### YOUR TASK
Repeat the full listing, word for word.
++++++++
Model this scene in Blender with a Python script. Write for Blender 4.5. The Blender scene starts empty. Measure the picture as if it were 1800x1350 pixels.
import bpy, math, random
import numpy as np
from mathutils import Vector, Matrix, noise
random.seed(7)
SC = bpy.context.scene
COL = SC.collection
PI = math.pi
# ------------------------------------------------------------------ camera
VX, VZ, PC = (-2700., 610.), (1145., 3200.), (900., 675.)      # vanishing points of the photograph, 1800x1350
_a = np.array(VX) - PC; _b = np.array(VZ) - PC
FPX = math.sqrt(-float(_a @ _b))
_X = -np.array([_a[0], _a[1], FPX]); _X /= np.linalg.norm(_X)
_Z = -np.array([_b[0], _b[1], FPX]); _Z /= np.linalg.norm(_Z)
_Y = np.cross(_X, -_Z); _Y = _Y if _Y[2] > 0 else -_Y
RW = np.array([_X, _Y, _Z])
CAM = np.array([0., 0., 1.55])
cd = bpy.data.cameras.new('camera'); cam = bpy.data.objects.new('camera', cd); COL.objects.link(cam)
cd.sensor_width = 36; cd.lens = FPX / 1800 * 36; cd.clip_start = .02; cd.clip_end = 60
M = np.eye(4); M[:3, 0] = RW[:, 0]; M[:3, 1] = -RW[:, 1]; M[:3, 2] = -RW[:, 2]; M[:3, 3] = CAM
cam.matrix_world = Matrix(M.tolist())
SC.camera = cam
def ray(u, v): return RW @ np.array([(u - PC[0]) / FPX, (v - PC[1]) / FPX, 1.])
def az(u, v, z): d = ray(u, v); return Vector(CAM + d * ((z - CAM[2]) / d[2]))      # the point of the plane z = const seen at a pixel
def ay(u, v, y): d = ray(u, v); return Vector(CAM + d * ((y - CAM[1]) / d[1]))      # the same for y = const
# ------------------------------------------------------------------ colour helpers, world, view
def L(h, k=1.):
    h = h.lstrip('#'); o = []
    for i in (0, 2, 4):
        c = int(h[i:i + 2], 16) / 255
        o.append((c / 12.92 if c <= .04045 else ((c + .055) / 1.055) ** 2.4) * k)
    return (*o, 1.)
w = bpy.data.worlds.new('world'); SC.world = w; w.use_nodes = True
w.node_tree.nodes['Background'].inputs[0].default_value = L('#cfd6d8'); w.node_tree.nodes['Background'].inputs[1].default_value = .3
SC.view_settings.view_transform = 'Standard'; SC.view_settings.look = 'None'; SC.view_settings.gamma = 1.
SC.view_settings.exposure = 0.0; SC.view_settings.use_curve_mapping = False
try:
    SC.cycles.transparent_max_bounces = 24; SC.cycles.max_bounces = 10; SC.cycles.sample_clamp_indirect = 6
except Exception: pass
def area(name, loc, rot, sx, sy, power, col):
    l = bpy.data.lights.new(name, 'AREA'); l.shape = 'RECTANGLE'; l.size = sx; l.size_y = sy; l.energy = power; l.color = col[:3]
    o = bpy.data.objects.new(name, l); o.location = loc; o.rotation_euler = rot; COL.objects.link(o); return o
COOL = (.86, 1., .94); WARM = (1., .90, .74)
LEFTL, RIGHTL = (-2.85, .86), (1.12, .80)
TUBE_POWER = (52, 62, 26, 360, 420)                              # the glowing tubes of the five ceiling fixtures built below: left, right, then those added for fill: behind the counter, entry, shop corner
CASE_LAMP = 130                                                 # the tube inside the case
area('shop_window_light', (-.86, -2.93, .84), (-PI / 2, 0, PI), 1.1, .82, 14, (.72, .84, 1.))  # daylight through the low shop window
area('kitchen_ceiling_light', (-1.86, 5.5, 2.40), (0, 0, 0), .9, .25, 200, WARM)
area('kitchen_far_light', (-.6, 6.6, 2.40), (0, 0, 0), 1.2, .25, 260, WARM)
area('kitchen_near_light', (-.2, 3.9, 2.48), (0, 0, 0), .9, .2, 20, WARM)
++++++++
### SOLUTION TO THE PROBLEM
Model this scene in Blender with a Python script. Write for Blender 4.5. The Blender scene starts empty. Measure the picture as if it were 1800x1350 pixels.
import bpy, math, random
import numpy as np
from mathutils import Vector, Matrix, noise
random.seed(7)
SC = bpy.context.scene
COL = SC.collection
PI = math.pi
# ------------------------------------------------------------------ camera
VX, VZ, PC = (-2700., 610.), (1145., 3200.), (900., 675.)      # vanishing points of the photograph, 1800x1350
_a = np.array(VX) - PC; _b = np.array(VZ) - PC
FPX = math.sqrt(-float(_a @ _b))
_X = -np.array([_a[0], _a[1], FPX]); _X /= np.linalg.norm(_X)
_Z = -np.array([_b[0], _b[1], FPX]); _Z /= np.linalg.norm(_Z)
_Y = np.cross(_X, -_Z); _Y = _Y if _Y[2] > 0 else -_Y
RW = np.array([_X, _Y, _Z])
CAM = np.array([0., 0., 1.55])
cd = bpy.data.cameras.new('camera'); cam = bpy.data.objects.new('camera', cd); COL.objects.link(cam)
cd.sensor_width = 36; cd.lens = FPX / 1800 * 36; cd.clip_start = .02; cd.clip_end = 60
M = np.eye(4); M[:3, 0] = RW[:, 0]; M[:3, 1] = -RW[:, 1]; M[:3, 2] = -RW[:, 2]; M[:3, 3] = CAM
cam.matrix_world = Matrix(M.tolist())
SC.camera = cam
def ray(u, v): return RW @ np.array([(u - PC[0]) / FPX, (v - PC[1]) / FPX, 1.])
def az(u, v, z): d = ray(u, v); return Vector(CAM + d * ((z - CAM[2]) / d[2]))      # the point of the plane z = const seen at a pixel
def ay(u, v, y): d = ray(u, v); return Vector(CAM + d * ((y - CAM[1]) / d[1]))      # the same for y = const
# ------------------------------------------------------------------ colour helpers, world, view
def L(h, k=1.):
    h = h.lstrip('#'); o = []
    for i in (0, 2, 4):
        c = int(h[i:i + 2], 16) / 255
        o.append((c / 12.92 if c <= .04045 else ((c + .055) / 1.055) ** 2.4) * k)
    return (*o, 1.)
w = bpy.data.worlds.new('world'); SC.world = w; w.use_nodes = True
w.node_tree.nodes['Background'].inputs[0].default_value = L('#cfd6d8'); w.node_tree.nodes['Background'].inputs[1].default_value = .3
SC.view_settings.view_transform = 'Standard'; SC.view_settings.look = 'None'; SC.view_settings.gamma = 1.
SC.view_settings.exposure = 0.0; SC.view_settings.use_curve_mapping = False
try:
    SC.cycles.transparent_max_bounces = 24; SC.cycles.max_bounces = 10; SC.cycles.sample_clamp_indirect = 6
except Exception: pass
def area(name, loc, rot, sx, sy, power, col):
    l = bpy.data.lights.new(name, 'AREA'); l.shape = 'RECTANGLE'; l.size = sx; l.size_y = sy; l.energy = power; l.color = col[:3]
    o = bpy.data.objects.new(name, l); o.location = loc; o.rotation_euler = rot; COL.objects.link(o); return o
COOL = (.86, 1., .94); WARM = (1., .90, .74)
LEFTL, RIGHTL = (-2.85, .86), (1.12, .80)
TUBE_POWER = (52, 62, 26, 360, 420)                              # the glowing tubes of the five ceiling fixtures built below: left, right, then those added for fill: behind the counter, entry, shop corner
CASE_LAMP = 130                                                 # the tube inside the case
area('shop_window_light', (-.86, -2.93, .84), (-PI / 2, 0, PI), 1.1, .82, 14, (.72, .84, 1.))  # daylight through the low shop window
area('kitchen_ceiling_light', (-1.86, 5.5, 2.40), (0, 0, 0), .9, .25, 200, WARM)
area('kitchen_far_light', (-.6, 6.6, 2.40), (0, 0, 0), 1.2, .25, 260, WARM)
area('kitchen_near_light', (-.2, 3.9, 2.48), (0, 0, 0), .9, .2, 20, WARM)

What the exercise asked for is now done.